Android Open Source Model Has a Short Circuit

[Update: Google subsequently worked out a mechanism that allows Cyanogen and others to distribute their mods separate from the Google Apps.]

Last year, Google entered the mobile phone market with a Linux-based mobile operating system. The company brought together device manufacturers and carriers in the Open Handset Alliance, explaining that, “Together we have developed Android™, the first complete, open, and free mobile platform.” There has been considerable engagement from the open source developer community, as well as significant uptake from consumers. Android may have even been instrumental in motivating competing open platforms like LiMo. In addition to the underlying open source operating system, Google chose to package essential (but proprietary) applications with Android-based handsets. These applications include most of the things that make the handsets useful (including basic functions to sync with the data network). This two-tier system of rights has created a minor controversy.

A group of smart open source developers created a modified version of the Android+Apps package, called Cyanogen. It incorporated many useful and performance-enhancing updates to the Android OS, and included unchanged versions of the proprietary Apps. If Cyanogen hadn’t included the Apps, the package would have been essentially useless, given that Google doesn’t appear to provide a means to install the Apps on a device that has only a basic OS. As Cyanogen gained popularity, Google decided that it could no longer watch the project distribute their copyright-protected works. The lawyers at Google decided that they needed to send a Cease & Desist letter to the Cyanogen developer, which caused him to take the files off of his site and spurred backlash from the developer community.

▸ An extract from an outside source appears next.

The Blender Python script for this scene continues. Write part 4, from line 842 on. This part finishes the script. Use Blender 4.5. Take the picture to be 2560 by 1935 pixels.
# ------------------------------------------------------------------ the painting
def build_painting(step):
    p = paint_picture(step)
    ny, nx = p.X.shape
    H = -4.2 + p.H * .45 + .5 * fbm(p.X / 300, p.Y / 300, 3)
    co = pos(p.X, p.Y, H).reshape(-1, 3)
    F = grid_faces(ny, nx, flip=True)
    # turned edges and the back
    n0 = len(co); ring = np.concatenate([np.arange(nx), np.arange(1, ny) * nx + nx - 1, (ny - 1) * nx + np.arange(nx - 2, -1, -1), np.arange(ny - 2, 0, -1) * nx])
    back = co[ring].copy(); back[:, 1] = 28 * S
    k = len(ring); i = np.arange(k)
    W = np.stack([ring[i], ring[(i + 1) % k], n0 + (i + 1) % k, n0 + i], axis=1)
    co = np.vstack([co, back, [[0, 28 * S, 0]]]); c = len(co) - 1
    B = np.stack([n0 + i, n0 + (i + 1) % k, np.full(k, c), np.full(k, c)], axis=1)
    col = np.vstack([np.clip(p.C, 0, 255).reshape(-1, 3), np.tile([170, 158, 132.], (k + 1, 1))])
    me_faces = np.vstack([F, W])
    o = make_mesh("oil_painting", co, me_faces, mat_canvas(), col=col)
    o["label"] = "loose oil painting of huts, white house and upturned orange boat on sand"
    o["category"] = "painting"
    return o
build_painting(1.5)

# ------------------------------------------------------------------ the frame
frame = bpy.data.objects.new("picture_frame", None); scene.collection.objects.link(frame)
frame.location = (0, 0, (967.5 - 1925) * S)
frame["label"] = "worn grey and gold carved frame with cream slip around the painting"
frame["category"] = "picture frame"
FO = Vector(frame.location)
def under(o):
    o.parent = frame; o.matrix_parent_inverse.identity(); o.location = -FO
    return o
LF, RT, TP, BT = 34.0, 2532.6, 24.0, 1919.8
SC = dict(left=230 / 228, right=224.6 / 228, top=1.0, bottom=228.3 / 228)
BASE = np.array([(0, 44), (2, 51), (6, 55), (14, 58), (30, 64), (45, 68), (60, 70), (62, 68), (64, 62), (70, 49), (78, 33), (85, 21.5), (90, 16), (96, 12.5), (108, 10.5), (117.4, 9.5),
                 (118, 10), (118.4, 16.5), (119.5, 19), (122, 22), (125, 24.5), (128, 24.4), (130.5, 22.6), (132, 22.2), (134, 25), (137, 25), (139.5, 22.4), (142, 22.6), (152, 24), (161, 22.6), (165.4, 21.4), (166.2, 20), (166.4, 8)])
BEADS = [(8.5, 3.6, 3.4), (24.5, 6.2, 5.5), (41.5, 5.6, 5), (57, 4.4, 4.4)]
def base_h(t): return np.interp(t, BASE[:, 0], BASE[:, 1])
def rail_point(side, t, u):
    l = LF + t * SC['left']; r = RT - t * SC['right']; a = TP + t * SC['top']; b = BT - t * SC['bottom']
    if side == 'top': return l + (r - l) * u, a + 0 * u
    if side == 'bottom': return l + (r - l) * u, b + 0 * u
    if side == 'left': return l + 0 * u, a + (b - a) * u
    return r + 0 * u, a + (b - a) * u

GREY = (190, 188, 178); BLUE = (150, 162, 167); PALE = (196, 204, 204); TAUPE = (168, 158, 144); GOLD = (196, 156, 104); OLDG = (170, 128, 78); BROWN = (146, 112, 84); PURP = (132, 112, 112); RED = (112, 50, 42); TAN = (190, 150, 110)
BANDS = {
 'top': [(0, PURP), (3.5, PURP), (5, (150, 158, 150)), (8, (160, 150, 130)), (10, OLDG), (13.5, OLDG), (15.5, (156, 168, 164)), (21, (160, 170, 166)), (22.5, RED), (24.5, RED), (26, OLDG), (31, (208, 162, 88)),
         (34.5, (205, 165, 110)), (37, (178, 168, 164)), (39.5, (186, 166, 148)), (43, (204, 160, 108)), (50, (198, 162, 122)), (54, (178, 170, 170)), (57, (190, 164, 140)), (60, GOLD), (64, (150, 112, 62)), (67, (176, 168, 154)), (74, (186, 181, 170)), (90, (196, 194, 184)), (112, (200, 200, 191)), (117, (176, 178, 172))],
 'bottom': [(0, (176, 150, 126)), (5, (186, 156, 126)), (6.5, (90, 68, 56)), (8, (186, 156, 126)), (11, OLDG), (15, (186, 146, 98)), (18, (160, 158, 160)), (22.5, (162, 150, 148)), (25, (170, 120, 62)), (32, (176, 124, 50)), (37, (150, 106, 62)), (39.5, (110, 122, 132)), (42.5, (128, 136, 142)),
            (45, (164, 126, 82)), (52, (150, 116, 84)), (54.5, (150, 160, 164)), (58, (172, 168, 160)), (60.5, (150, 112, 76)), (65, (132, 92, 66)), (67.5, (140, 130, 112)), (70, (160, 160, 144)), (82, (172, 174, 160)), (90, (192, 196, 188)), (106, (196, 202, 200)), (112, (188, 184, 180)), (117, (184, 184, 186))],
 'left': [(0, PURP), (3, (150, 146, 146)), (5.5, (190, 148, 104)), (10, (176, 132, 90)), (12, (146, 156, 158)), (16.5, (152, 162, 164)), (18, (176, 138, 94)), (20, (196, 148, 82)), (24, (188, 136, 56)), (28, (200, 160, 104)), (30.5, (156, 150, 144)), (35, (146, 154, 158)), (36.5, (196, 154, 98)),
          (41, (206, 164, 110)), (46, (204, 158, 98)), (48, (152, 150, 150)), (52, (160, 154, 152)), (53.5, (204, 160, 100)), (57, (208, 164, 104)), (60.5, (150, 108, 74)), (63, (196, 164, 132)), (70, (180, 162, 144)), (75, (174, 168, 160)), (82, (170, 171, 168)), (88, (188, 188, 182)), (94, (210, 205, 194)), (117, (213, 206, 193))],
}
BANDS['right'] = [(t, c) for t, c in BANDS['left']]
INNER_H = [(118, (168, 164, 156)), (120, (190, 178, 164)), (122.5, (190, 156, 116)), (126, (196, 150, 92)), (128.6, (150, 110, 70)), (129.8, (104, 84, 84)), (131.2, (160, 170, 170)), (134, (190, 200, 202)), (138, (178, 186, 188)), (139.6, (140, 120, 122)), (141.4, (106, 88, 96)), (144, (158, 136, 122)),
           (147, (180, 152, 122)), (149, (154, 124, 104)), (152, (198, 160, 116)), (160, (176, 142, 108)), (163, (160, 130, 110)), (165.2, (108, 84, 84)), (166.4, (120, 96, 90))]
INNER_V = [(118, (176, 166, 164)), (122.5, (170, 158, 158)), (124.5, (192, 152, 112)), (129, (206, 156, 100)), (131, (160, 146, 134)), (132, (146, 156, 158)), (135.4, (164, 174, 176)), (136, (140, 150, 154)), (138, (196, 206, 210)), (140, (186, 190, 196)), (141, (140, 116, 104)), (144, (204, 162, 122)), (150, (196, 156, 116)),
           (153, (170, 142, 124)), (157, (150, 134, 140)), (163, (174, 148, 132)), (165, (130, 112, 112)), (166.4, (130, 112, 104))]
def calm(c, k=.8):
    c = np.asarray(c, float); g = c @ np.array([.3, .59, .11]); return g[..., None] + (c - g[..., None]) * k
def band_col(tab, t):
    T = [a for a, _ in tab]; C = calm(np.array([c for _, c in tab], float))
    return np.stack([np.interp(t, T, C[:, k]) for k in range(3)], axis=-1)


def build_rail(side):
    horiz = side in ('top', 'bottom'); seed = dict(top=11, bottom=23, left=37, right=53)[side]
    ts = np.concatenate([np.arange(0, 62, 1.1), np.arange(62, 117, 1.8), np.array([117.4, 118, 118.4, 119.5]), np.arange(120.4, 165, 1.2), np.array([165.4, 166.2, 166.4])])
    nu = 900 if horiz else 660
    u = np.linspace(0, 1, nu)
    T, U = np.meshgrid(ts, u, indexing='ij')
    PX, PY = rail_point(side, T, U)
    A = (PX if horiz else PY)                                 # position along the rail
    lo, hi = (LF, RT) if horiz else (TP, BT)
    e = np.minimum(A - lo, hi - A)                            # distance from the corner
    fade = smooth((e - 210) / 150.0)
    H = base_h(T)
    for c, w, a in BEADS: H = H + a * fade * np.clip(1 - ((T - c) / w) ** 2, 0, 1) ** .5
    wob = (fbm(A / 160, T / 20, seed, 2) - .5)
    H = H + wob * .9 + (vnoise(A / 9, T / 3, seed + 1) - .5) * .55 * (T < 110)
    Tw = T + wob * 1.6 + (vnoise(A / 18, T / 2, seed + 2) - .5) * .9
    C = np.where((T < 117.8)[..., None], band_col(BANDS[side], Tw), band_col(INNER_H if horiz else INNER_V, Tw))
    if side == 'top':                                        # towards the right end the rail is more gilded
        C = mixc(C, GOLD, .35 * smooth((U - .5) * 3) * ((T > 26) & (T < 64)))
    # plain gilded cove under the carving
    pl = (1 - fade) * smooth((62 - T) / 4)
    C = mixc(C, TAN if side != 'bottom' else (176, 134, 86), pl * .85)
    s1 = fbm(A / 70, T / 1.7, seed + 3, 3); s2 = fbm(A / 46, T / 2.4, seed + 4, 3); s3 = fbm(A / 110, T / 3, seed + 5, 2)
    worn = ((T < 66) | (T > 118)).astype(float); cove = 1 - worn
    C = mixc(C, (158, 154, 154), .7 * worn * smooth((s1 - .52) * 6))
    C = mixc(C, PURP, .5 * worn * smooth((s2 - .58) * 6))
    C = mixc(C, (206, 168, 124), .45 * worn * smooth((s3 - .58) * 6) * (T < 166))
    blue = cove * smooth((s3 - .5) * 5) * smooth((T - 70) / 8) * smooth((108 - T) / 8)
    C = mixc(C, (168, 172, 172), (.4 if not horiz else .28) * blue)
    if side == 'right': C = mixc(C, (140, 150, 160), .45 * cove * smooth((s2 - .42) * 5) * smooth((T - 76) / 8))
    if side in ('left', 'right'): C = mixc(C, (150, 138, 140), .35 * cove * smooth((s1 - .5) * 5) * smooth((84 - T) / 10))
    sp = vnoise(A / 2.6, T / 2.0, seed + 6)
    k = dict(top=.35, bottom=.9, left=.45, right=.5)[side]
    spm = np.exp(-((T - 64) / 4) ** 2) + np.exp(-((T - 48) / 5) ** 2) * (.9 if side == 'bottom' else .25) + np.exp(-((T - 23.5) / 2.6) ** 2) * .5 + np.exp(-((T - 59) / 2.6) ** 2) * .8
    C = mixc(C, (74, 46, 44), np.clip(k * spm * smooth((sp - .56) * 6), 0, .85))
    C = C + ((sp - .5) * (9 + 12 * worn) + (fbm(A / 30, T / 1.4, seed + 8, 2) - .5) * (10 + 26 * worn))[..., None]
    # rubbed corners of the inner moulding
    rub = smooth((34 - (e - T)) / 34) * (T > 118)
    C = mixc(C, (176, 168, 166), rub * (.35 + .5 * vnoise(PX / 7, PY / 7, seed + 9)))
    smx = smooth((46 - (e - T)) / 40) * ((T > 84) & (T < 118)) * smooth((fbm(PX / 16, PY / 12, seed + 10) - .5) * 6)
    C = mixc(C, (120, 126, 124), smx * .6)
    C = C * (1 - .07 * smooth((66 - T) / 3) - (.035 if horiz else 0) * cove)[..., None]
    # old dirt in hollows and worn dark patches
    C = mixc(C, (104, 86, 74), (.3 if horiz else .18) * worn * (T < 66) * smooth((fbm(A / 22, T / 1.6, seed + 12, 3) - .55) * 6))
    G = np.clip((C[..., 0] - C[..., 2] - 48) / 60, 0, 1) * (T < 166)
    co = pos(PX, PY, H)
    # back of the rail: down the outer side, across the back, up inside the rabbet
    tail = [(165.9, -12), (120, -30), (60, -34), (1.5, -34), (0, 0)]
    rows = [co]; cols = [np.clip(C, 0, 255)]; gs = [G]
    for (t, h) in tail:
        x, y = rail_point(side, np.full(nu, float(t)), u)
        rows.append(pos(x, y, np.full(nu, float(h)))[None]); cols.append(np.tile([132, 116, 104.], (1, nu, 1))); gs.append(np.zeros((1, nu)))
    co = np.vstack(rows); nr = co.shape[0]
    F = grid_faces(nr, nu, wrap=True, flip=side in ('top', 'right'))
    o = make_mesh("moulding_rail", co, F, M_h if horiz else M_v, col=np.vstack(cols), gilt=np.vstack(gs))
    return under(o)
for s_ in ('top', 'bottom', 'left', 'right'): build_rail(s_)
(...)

Android represents a careful balance on the part of Google, in which the company seeks to foster open platforms but maintain control over its proprietary (but free) services. Google has stated as much, in response to the current debate. Android is an exciting alternative to the largely closed-source model that has dominated the mobile market to date. Google closely integrated their Apps with the operating system in a way that makes for a tremendously useful platform, but in doing so hampered the ability of third-party developers to fully contribute to the system. Perhaps the problem is simply that they did not choose the right location to draw the line between open vs. closed source — or free-to-distribute vs. not.

The latter distinction might offer a way out of the conundrum. Google could certainly grant blanket rights to third-parties to redistribute unchanged versions of their Apps. This might compromise their ability to make certain business arrangements with carriers or handset providers in which they package the software for a fee. That may or may not be worth it from their business perspective, but they could have trouble making the claim that Android is a “complete, open, and free mobile platform” if they don’t find a way to make it work for developers.

This all takes place in the context of a larger debate over the extent to which mobile platforms should be open — voluntarily or via regulatory mandate. Google and Apple have been arguing via letters to the FCC about whether or not Apple should allow the Google Voice application in the iPhone App Store. However, it is yet to be determined whether the Commission has the jurisdiction and political will to do anything about the issue. There is a fascinating sideshow in that particular dispute, in which AT&T has made the very novel claim that Google Voice violates network neutrality (well, either that or common carriage — they’ll take whichever argument they can win). Google has replied. This is a topic for another day, but suffice to say the clear regulatory distinctions between telephone networks, broadband, and devices have become muddied.